Goal
Transcribe every record that appears below, exactly and in full.

Scripts that build scenes

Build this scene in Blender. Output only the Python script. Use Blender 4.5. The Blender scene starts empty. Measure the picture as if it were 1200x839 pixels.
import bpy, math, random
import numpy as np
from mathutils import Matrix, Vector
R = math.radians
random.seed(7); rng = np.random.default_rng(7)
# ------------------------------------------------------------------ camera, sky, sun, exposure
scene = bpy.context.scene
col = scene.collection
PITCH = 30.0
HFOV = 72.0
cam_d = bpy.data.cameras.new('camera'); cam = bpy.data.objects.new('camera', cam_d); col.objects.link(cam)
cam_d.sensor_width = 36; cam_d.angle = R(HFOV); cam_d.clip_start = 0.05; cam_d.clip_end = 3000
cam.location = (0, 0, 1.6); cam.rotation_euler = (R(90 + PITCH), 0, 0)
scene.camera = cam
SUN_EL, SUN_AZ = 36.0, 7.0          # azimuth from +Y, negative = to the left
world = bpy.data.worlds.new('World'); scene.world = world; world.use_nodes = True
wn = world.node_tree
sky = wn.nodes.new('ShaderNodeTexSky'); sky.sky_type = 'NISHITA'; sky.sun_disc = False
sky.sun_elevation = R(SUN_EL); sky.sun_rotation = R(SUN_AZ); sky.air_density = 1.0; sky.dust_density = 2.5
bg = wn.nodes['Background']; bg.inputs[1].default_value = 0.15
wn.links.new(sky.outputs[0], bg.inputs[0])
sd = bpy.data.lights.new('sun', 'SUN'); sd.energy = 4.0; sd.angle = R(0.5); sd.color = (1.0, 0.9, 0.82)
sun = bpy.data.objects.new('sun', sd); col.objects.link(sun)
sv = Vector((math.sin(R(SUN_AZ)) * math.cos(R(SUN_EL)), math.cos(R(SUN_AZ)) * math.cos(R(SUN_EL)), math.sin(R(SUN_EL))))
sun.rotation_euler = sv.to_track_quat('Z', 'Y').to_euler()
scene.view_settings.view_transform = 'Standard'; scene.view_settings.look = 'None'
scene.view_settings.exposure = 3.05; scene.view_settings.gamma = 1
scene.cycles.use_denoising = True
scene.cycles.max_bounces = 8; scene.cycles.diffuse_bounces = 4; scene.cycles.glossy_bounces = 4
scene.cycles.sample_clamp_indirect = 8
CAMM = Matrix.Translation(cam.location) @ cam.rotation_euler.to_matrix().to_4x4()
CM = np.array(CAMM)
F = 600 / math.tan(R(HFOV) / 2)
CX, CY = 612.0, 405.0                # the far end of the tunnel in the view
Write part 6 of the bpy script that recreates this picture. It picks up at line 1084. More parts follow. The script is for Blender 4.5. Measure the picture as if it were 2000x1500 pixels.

The output
Build this scene in Blender. Output only the Python script. Use Blender 4.5. The Blender scene starts empty. Measure the picture as if it were 1200x839 pixels.
import bpy, math, random
import numpy as np
from mathutils import Matrix, Vector
R = math.radians
random.seed(7); rng = np.random.default_rng(7)
# ------------------------------------------------------------------ camera, sky, sun, exposure
scene = bpy.context.scene
col = scene.collection
PITCH = 30.0
HFOV = 72.0
cam_d = bpy.data.cameras.new('camera'); cam = bpy.data.objects.new('camera', cam_d); col.objects.link(cam)
cam_d.sensor_width = 36; cam_d.angle = R(HFOV); cam_d.clip_start = 0.05; cam_d.clip_end = 3000
cam.location = (0, 0, 1.6); cam.rotation_euler = (R(90 + PITCH), 0, 0)
scene.camera = cam
SUN_EL, SUN_AZ = 36.0, 7.0          # azimuth from +Y, negative = to the left
world = bpy.data.worlds.new('World'); scene.world = world; world.use_nodes = True
wn = world.node_tree
sky = wn.nodes.new('ShaderNodeTexSky'); sky.sky_type = 'NISHITA'; sky.sun_disc = False
sky.sun_elevation = R(SUN_EL); sky.sun_rotation = R(SUN_AZ); sky.air_density = 1.0; sky.dust_density = 2.5
bg = wn.nodes['Background']; bg.inputs[1].default_value = 0.15
wn.links.new(sky.outputs[0], bg.inputs[0])
sd = bpy.data.lights.new('sun', 'SUN'); sd.energy = 4.0; sd.angle = R(0.5); sd.color = (1.0, 0.9, 0.82)
sun = bpy.data.objects.new('sun', sd); col.objects.link(sun)
sv = Vector((math.sin(R(SUN_AZ)) * math.cos(R(SUN_EL)), math.cos(R(SUN_AZ)) * math.cos(R(SUN_EL)), math.sin(R(SUN_EL))))
sun.rotation_euler = sv.to_track_quat('Z', 'Y').to_euler()
scene.view_settings.view_transform = 'Standard'; scene.view_settings.look = 'None'
scene.view_settings.exposure = 3.05; scene.view_settings.gamma = 1
scene.cycles.use_denoising = True
scene.cycles.max_bounces = 8; scene.cycles.diffuse_bounces = 4; scene.cycles.glossy_bounces = 4
scene.cycles.sample_clamp_indirect = 8
CAMM = Matrix.Translation(cam.location) @ cam.rotation_euler.to_matrix().to_4x4()
CM = np.array(CAMM)
F = 600 / math.tan(R(HFOV) / 2)
CX, CY = 612.0, 405.0                # the far end of the tunnel in the view
Write part 6 of the bpy script that recreates this picture. It picks up at line 1084. More parts follow. The script is for Blender 4.5. Measure the picture as if it were 2000x1500 pixels.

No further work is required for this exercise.